A paper map was required if one was traveling outside the general realm of intuition and familiarity. Beyond a map’s color differences to sort out road types, there were also variations in thickness and pattern; a dashed line meaning something unpaved that would get you there eventually, usually in a cloud of dust and in need of a new suspension. Travel in other countries might rely on a trifecta of paper maps from the local tourist office, a tattered Let’s Go guide, and a smattering of directions received in local dialects and universal gestures. And sometimes, in deep forests and wide deserts, the agreed-upon path might be marked by nothing more than a suggestion of trail or directionless cairn.

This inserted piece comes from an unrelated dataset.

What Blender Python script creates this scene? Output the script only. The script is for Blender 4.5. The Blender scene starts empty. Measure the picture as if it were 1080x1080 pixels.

"All journeys have secret destinations of which the traveler is unaware."
~ Martin Buber
Even after learning the symbolic language of the traveler, I would still manage to get myself lost on a regular basis. Today, with technology and a hundred ways to pre-plan a drive or a hike, it is much harder to lose one’s way. I will admit to wondering about the reliability of so-called “smart phones,” receiving directions beamed down from unseen locations in the sky, and leading me through sketchy alleys and down dusty gravel roads. I will also admit to questioning my own intelligence in following that computerized voice in my phone, allowing myself to be led down these odd and quirky pathways. And yet I may never have found those hidden side streets and unnamed back roads if I had stuck to well-traveled, well-marked thoroughfares. And because of that technology, I may now also be more likely to venture off on some mysterious or picturesque side road just because I want to, even though the phone voice is sternly admonishing me to “redirect.” Call it wandering with a backup plan.
"Live! Live the wonderful life that is in you!Let nothing be lost upon you.Be always searching for new sensations.Be afraid of nothing."
~ Oscar Wilde
It may be that I am out of practice with the experience of physically losing my way; perhaps so much that the twisting turns of the middle years induce more panic than wonder. I have forgotten the naked, exhilarating delight of traveling by instinct.
Maybe it makes sense to return to a paper map now and again, choosing some combination of pathways, well-traveled or not, that at least keep me moving in one direction. At other times I may need to accept wacky and mysterious suggestions beamed down from the sky, learn to let go, and enjoy the ride. Looking back on a half century of lived experience, perhaps I simply need a rest stop with a scenic overlook; a place to stop and think and trace forward motion amidst the turnarounds, dead ends, and meandering detours. Perhaps I would find I am not lost in the wandering after all, that wisdom and beauty are hidden in the side roads and blue highways and back alleys of the journey.
"I was born lost and take no pleasure in being found."
~ John Steinbeck
It could be that the destination is the journey after all, and I am taking the long way around. I guess I’ll take my chances.